## OBJECTIVE
Copy the data word for word, keeping every line.

## GIVEN INFORMATION
____
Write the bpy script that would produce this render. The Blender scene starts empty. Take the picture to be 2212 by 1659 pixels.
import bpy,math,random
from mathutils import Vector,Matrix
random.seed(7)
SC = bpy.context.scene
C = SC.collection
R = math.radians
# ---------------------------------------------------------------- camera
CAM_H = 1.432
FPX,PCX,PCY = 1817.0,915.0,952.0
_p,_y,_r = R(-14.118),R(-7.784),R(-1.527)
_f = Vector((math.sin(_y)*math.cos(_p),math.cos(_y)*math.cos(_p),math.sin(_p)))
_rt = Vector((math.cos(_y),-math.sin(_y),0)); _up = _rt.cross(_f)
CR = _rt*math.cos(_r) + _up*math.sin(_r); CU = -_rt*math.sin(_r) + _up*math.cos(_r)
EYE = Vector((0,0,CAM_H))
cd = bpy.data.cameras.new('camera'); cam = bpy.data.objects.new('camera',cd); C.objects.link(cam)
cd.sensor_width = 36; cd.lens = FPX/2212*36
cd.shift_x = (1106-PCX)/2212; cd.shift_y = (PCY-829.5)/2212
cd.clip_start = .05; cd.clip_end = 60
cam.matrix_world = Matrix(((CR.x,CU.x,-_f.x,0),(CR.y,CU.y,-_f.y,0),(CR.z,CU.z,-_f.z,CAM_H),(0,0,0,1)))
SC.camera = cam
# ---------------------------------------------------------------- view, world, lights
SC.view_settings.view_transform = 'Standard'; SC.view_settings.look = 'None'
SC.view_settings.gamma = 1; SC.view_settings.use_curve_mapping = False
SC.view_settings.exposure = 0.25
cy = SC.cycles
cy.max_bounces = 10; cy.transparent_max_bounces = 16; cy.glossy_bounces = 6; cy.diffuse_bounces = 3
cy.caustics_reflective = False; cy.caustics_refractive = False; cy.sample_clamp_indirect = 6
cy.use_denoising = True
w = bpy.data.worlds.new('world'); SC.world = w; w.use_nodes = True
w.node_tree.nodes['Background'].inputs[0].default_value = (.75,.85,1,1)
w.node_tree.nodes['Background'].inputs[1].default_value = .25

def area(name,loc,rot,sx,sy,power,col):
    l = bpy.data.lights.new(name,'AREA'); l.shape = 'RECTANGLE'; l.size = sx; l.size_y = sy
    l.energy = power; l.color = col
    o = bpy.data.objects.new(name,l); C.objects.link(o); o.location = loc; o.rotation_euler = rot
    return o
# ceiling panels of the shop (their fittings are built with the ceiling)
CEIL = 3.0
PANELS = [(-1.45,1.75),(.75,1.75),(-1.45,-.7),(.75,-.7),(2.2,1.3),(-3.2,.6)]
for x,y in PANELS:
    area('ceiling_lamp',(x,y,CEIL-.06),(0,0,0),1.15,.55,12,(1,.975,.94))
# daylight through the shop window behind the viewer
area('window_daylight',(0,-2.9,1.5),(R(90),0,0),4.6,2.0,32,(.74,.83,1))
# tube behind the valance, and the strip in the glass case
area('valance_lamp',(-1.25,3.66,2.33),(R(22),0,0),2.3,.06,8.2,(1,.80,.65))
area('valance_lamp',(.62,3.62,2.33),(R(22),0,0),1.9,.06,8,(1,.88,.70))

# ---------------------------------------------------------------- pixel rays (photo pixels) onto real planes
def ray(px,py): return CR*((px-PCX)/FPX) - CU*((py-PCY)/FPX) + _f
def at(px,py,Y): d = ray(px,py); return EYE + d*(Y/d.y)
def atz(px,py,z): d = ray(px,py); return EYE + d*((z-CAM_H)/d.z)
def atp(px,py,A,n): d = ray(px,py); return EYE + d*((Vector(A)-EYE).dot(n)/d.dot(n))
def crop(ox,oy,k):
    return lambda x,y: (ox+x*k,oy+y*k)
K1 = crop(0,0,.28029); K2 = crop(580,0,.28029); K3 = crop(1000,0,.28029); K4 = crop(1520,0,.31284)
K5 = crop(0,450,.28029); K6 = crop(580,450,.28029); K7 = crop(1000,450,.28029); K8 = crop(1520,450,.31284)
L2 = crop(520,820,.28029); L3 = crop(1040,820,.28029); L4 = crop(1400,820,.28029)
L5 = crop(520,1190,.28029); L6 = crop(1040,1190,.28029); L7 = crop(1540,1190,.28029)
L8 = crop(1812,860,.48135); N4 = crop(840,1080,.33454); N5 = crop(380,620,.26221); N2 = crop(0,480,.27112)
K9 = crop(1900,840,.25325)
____
## FINISHED ANSWER
Write the bpy script that would produce this render. The Blender scene starts empty. Take the picture to be 2212 by 1659 pixels.
import bpy,math,random
from mathutils import Vector,Matrix
random.seed(7)
SC = bpy.context.scene
C = SC.collection
R = math.radians
# ---------------------------------------------------------------- camera
CAM_H = 1.432
FPX,PCX,PCY = 1817.0,915.0,952.0
_p,_y,_r = R(-14.118),R(-7.784),R(-1.527)
_f = Vector((math.sin(_y)*math.cos(_p),math.cos(_y)*math.cos(_p),math.sin(_p)))
_rt = Vector((math.cos(_y),-math.sin(_y),0)); _up = _rt.cross(_f)
CR = _rt*math.cos(_r) + _up*math.sin(_r); CU = -_rt*math.sin(_r) + _up*math.cos(_r)
EYE = Vector((0,0,CAM_H))
cd = bpy.data.cameras.new('camera'); cam = bpy.data.objects.new('camera',cd); C.objects.link(cam)
cd.sensor_width = 36; cd.lens = FPX/2212*36
cd.shift_x = (1106-PCX)/2212; cd.shift_y = (PCY-829.5)/2212
cd.clip_start = .05; cd.clip_end = 60
cam.matrix_world = Matrix(((CR.x,CU.x,-_f.x,0),(CR.y,CU.y,-_f.y,0),(CR.z,CU.z,-_f.z,CAM_H),(0,0,0,1)))
SC.camera = cam
# ---------------------------------------------------------------- view, world, lights
SC.view_settings.view_transform = 'Standard'; SC.view_settings.look = 'None'
SC.view_settings.gamma = 1; SC.view_settings.use_curve_mapping = False
SC.view_settings.exposure = 0.25
cy = SC.cycles
cy.max_bounces = 10; cy.transparent_max_bounces = 16; cy.glossy_bounces = 6; cy.diffuse_bounces = 3
cy.caustics_reflective = False; cy.caustics_refractive = False; cy.sample_clamp_indirect = 6
cy.use_denoising = True
w = bpy.data.worlds.new('world'); SC.world = w; w.use_nodes = True
w.node_tree.nodes['Background'].inputs[0].default_value = (.75,.85,1,1)
w.node_tree.nodes['Background'].inputs[1].default_value = .25

def area(name,loc,rot,sx,sy,power,col):
    l = bpy.data.lights.new(name,'AREA'); l.shape = 'RECTANGLE'; l.size = sx; l.size_y = sy
    l.energy = power; l.color = col
    o = bpy.data.objects.new(name,l); C.objects.link(o); o.location = loc; o.rotation_euler = rot
    return o
# ceiling panels of the shop (their fittings are built with the ceiling)
CEIL = 3.0
PANELS = [(-1.45,1.75),(.75,1.75),(-1.45,-.7),(.75,-.7),(2.2,1.3),(-3.2,.6)]
for x,y in PANELS:
    area('ceiling_lamp',(x,y,CEIL-.06),(0,0,0),1.15,.55,12,(1,.975,.94))
# daylight through the shop window behind the viewer
area('window_daylight',(0,-2.9,1.5),(R(90),0,0),4.6,2.0,32,(.74,.83,1))
# tube behind the valance, and the strip in the glass case
area('valance_lamp',(-1.25,3.66,2.33),(R(22),0,0),2.3,.06,8.2,(1,.80,.65))
area('valance_lamp',(.62,3.62,2.33),(R(22),0,0),1.9,.06,8,(1,.88,.70))

# ---------------------------------------------------------------- pixel rays (photo pixels) onto real planes
def ray(px,py): return CR*((px-PCX)/FPX) - CU*((py-PCY)/FPX) + _f
def at(px,py,Y): d = ray(px,py); return EYE + d*(Y/d.y)
def atz(px,py,z): d = ray(px,py); return EYE + d*((z-CAM_H)/d.z)
def atp(px,py,A,n): d = ray(px,py); return EYE + d*((Vector(A)-EYE).dot(n)/d.dot(n))
def crop(ox,oy,k):
    return lambda x,y: (ox+x*k,oy+y*k)
K1 = crop(0,0,.28029); K2 = crop(580,0,.28029); K3 = crop(1000,0,.28029); K4 = crop(1520,0,.31284)
K5 = crop(0,450,.28029); K6 = crop(580,450,.28029); K7 = crop(1000,450,.28029); K8 = crop(1520,450,.31284)
L2 = crop(520,820,.28029); L3 = crop(1040,820,.28029); L4 = crop(1400,820,.28029)
L5 = crop(520,1190,.28029); L6 = crop(1040,1190,.28029); L7 = crop(1540,1190,.28029)
L8 = crop(1812,860,.48135); N4 = crop(840,1080,.33454); N5 = crop(380,620,.26221); N2 = crop(0,480,.27112)
K9 = crop(1900,840,.25325)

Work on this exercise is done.